▽

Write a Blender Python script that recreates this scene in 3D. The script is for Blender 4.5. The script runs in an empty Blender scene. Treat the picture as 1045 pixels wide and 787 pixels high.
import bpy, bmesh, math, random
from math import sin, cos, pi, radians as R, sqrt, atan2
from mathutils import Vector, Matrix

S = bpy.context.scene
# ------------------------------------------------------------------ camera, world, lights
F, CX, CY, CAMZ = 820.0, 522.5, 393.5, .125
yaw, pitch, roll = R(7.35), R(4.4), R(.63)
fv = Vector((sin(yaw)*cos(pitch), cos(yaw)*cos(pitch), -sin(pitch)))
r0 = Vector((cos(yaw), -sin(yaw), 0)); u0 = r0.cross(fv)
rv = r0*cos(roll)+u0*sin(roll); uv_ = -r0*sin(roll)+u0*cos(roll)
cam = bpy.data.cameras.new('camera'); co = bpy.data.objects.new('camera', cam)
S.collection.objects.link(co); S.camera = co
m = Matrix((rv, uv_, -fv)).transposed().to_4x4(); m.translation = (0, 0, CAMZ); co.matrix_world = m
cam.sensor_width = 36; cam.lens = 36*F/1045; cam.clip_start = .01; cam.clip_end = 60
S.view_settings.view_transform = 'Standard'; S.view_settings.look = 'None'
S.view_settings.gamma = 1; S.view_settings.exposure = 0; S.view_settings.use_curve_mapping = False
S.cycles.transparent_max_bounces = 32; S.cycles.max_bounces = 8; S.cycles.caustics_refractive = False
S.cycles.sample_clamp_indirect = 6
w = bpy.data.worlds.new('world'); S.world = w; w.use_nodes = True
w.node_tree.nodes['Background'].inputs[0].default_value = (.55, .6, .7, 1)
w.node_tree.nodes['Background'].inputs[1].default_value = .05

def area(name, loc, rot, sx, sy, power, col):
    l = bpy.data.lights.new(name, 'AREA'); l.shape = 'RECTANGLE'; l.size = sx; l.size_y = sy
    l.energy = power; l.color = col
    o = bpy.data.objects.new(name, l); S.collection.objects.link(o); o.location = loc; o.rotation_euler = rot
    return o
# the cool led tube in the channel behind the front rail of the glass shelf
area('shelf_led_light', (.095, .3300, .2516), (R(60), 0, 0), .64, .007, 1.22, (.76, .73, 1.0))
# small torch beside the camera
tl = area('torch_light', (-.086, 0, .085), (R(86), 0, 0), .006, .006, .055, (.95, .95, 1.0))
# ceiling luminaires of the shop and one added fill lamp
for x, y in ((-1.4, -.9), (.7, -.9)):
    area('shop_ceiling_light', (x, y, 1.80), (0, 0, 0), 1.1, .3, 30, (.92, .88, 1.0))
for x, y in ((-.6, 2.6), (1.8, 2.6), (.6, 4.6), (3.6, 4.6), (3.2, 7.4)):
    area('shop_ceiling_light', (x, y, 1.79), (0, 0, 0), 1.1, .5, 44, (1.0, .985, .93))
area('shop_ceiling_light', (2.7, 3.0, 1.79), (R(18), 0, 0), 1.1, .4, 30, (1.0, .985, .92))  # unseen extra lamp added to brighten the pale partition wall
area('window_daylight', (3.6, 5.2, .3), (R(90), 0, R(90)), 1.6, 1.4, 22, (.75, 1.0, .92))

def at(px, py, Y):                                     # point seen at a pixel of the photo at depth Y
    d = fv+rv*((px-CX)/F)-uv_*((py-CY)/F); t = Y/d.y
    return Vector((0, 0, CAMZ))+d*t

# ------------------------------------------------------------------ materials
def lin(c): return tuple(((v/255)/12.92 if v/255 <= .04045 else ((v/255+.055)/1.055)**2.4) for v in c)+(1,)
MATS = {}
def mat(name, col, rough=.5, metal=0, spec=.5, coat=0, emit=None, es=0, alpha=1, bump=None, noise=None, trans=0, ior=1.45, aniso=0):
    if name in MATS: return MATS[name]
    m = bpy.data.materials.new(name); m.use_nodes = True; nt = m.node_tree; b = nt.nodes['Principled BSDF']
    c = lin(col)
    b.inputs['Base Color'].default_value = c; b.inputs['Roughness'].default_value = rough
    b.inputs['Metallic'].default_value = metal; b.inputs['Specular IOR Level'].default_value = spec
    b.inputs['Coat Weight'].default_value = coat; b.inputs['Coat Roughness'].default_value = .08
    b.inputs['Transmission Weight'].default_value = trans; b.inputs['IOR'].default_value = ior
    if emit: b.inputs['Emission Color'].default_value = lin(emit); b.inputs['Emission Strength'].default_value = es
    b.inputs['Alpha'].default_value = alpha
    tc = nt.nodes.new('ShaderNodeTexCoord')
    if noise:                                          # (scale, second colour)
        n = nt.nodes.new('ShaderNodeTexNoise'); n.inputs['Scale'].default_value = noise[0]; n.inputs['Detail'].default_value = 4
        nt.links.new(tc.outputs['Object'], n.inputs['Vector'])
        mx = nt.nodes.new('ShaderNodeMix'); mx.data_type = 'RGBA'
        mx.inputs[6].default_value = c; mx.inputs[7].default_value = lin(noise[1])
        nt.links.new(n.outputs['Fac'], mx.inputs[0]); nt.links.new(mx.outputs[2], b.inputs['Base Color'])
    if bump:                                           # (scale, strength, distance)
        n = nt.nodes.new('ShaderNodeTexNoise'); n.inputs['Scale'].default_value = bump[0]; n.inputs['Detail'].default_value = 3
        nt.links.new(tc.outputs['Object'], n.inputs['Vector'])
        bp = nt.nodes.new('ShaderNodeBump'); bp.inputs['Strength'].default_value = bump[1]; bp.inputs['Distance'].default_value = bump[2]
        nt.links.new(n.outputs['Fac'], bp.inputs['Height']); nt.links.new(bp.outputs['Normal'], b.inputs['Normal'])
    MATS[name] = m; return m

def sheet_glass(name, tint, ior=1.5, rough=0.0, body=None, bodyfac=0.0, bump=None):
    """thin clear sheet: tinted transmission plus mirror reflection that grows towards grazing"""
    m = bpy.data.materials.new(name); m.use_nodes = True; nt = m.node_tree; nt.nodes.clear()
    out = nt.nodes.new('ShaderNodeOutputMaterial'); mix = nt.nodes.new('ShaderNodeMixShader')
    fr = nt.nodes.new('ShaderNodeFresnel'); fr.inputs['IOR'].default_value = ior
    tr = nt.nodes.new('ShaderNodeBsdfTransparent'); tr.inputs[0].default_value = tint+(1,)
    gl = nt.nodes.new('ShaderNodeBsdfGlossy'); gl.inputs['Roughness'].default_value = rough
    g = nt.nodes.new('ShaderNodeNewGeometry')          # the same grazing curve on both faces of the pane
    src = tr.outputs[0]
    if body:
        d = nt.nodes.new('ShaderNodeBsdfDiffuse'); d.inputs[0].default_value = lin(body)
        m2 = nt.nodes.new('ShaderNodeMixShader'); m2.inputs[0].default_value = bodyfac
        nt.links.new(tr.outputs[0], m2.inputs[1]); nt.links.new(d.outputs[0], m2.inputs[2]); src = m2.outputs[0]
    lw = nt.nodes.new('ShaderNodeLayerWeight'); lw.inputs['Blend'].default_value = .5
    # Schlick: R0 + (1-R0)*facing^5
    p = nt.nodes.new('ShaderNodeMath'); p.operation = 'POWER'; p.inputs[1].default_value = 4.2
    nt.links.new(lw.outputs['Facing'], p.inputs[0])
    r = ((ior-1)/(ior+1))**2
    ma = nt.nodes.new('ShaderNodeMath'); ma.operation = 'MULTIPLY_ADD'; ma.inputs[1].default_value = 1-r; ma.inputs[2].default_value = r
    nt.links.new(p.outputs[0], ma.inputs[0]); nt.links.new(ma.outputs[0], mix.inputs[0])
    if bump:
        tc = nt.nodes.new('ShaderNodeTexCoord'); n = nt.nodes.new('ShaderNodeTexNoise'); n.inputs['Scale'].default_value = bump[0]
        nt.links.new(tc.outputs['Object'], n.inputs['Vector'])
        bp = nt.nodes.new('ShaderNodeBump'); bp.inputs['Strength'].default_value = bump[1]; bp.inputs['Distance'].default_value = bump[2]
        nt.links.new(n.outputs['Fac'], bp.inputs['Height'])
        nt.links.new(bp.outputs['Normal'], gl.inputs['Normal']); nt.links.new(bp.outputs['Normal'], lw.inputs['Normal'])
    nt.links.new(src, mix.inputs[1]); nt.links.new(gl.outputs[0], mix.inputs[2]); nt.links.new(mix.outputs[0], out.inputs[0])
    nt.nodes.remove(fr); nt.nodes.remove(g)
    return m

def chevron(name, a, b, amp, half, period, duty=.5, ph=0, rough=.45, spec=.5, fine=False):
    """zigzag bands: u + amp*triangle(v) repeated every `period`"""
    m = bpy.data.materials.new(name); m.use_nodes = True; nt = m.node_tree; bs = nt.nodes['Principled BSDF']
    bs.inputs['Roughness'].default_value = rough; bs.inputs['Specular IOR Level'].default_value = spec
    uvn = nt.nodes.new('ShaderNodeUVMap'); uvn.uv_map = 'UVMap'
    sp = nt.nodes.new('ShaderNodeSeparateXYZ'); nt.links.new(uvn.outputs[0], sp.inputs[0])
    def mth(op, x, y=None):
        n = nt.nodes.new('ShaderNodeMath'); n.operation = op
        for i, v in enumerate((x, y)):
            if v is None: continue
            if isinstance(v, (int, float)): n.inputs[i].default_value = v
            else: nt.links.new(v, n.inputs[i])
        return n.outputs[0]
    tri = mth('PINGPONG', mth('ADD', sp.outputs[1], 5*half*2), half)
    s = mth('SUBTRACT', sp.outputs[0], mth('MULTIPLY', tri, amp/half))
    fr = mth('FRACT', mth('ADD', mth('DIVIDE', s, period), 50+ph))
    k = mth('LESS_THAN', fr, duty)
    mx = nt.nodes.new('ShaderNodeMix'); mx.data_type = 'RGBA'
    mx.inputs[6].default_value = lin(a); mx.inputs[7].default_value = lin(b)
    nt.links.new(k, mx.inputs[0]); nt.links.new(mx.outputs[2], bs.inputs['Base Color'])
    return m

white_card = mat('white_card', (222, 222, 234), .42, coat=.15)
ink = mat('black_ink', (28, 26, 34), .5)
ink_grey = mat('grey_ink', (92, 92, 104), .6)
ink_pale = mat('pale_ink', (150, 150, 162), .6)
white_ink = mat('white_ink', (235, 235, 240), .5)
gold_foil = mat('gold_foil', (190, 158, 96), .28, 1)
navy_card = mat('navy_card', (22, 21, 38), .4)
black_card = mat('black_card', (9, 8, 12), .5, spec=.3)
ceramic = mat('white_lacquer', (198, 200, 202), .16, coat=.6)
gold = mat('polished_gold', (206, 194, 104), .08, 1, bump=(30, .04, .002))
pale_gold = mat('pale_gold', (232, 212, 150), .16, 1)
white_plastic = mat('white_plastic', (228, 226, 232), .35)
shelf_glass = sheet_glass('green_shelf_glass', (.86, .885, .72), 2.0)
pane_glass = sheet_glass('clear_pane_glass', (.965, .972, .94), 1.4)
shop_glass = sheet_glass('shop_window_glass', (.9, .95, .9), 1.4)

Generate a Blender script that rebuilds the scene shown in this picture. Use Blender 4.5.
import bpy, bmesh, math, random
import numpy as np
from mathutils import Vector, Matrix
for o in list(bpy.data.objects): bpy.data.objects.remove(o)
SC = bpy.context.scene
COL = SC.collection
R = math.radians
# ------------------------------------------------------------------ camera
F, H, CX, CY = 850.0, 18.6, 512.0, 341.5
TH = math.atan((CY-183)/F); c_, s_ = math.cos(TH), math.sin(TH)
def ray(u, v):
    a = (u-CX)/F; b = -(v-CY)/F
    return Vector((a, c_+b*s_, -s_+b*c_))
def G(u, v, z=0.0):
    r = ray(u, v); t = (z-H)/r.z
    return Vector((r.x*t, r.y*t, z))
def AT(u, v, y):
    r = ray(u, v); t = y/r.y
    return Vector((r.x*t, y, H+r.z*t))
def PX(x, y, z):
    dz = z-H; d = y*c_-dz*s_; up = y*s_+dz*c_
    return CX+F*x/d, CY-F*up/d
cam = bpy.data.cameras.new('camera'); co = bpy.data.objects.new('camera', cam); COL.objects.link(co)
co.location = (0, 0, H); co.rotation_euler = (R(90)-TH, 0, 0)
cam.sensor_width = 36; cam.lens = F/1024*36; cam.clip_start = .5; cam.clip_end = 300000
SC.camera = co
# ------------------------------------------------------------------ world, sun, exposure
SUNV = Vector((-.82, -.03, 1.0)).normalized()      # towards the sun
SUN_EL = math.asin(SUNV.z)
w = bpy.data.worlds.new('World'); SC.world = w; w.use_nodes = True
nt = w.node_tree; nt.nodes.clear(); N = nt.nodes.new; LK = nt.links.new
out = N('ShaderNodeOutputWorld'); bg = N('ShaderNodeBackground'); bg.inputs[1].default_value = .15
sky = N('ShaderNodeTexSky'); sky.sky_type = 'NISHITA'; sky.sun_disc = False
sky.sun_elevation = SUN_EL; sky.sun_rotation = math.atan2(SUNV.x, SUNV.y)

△

### What the task asks
Output exactly the leading lines of the data, up to and including the line marked by "w.node_tree.nodes['Background'].inputs[1].default_value = .05".

### Correct response
Write a Blender Python script that recreates this scene in 3D. The script is for Blender 4.5. The script runs in an empty Blender scene. Treat the picture as 1045 pixels wide and 787 pixels high.
import bpy, bmesh, math, random
from math import sin, cos, pi, radians as R, sqrt, atan2
from mathutils import Vector, Matrix

S = bpy.context.scene
# ------------------------------------------------------------------ camera, world, lights
F, CX, CY, CAMZ = 820.0, 522.5, 393.5, .125
yaw, pitch, roll = R(7.35), R(4.4), R(.63)
fv = Vector((sin(yaw)*cos(pitch), cos(yaw)*cos(pitch), -sin(pitch)))
r0 = Vector((cos(yaw), -sin(yaw), 0)); u0 = r0.cross(fv)
rv = r0*cos(roll)+u0*sin(roll); uv_ = -r0*sin(roll)+u0*cos(roll)
cam = bpy.data.cameras.new('camera'); co = bpy.data.objects.new('camera', cam)
S.collection.objects.link(co); S.camera = co
m = Matrix((rv, uv_, -fv)).transposed().to_4x4(); m.translation = (0, 0, CAMZ); co.matrix_world = m
cam.sensor_width = 36; cam.lens = 36*F/1045; cam.clip_start = .01; cam.clip_end = 60
S.view_settings.view_transform = 'Standard'; S.view_settings.look = 'None'
S.view_settings.gamma = 1; S.view_settings.exposure = 0; S.view_settings.use_curve_mapping = False
S.cycles.transparent_max_bounces = 32; S.cycles.max_bounces = 8; S.cycles.caustics_refractive = False
S.cycles.sample_clamp_indirect = 6
w = bpy.data.worlds.new('world'); S.world = w; w.use_nodes = True
w.node_tree.nodes['Background'].inputs[0].default_value = (.55, .6, .7, 1)
w.node_tree.nodes['Background'].inputs[1].default_value = .05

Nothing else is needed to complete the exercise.